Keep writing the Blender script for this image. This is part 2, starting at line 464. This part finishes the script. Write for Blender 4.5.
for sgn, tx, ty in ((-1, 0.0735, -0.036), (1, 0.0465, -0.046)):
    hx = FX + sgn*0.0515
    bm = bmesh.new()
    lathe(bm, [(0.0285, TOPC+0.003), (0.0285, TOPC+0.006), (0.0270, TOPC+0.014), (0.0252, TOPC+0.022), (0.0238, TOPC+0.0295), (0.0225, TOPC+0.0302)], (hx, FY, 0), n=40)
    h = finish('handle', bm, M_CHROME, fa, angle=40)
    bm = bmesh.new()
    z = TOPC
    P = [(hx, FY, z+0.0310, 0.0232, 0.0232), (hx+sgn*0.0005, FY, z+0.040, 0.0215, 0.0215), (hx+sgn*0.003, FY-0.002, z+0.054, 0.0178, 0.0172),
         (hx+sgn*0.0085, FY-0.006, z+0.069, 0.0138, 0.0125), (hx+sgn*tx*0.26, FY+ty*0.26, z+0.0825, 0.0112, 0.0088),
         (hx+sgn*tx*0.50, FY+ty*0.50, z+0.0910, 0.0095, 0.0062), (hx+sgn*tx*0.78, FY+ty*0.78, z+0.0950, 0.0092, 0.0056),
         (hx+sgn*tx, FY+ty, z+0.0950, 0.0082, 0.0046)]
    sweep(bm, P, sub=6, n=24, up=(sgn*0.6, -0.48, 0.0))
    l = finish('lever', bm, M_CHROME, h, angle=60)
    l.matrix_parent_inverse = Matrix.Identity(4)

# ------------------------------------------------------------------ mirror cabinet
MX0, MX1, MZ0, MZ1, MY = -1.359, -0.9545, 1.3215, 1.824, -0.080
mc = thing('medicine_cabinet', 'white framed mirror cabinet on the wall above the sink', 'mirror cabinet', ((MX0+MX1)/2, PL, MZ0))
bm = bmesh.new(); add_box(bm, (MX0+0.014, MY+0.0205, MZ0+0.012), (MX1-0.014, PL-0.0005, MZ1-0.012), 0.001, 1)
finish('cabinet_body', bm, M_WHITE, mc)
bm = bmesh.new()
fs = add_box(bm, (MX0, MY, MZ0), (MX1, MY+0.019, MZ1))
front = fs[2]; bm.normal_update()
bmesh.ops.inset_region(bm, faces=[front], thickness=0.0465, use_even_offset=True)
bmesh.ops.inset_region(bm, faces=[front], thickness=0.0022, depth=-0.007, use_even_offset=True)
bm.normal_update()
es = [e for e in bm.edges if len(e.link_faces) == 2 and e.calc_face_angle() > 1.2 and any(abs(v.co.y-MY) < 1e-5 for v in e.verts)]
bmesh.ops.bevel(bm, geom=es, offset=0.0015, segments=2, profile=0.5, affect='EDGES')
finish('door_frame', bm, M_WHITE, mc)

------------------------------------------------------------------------

• Written exercise
Reproduce exactly, please, only the lines from the start of the data above to the line that contains "l.matrix_parent_inverse = Matrix.Identity(4)", with both ends kept.

• Exercise solution
Keep writing the Blender script for this image. This is part 2, starting at line 464. This part finishes the script. Write for Blender 4.5.
for sgn, tx, ty in ((-1, 0.0735, -0.036), (1, 0.0465, -0.046)):
    hx = FX + sgn*0.0515
    bm = bmesh.new()
    lathe(bm, [(0.0285, TOPC+0.003), (0.0285, TOPC+0.006), (0.0270, TOPC+0.014), (0.0252, TOPC+0.022), (0.0238, TOPC+0.0295), (0.0225, TOPC+0.0302)], (hx, FY, 0), n=40)
    h = finish('handle', bm, M_CHROME, fa, angle=40)
    bm = bmesh.new()
    z = TOPC
    P = [(hx, FY, z+0.0310, 0.0232, 0.0232), (hx+sgn*0.0005, FY, z+0.040, 0.0215, 0.0215), (hx+sgn*0.003, FY-0.002, z+0.054, 0.0178, 0.0172),
         (hx+sgn*0.0085, FY-0.006, z+0.069, 0.0138, 0.0125), (hx+sgn*tx*0.26, FY+ty*0.26, z+0.0825, 0.0112, 0.0088),
         (hx+sgn*tx*0.50, FY+ty*0.50, z+0.0910, 0.0095, 0.0062), (hx+sgn*tx*0.78, FY+ty*0.78, z+0.0950, 0.0092, 0.0056),
         (hx+sgn*tx, FY+ty, z+0.0950, 0.0082, 0.0046)]
    sweep(bm, P, sub=6, n=24, up=(sgn*0.6, -0.48, 0.0))
    l = finish('lever', bm, M_CHROME, h, angle=60)
    l.matrix_parent_inverse = Matrix.Identity(4)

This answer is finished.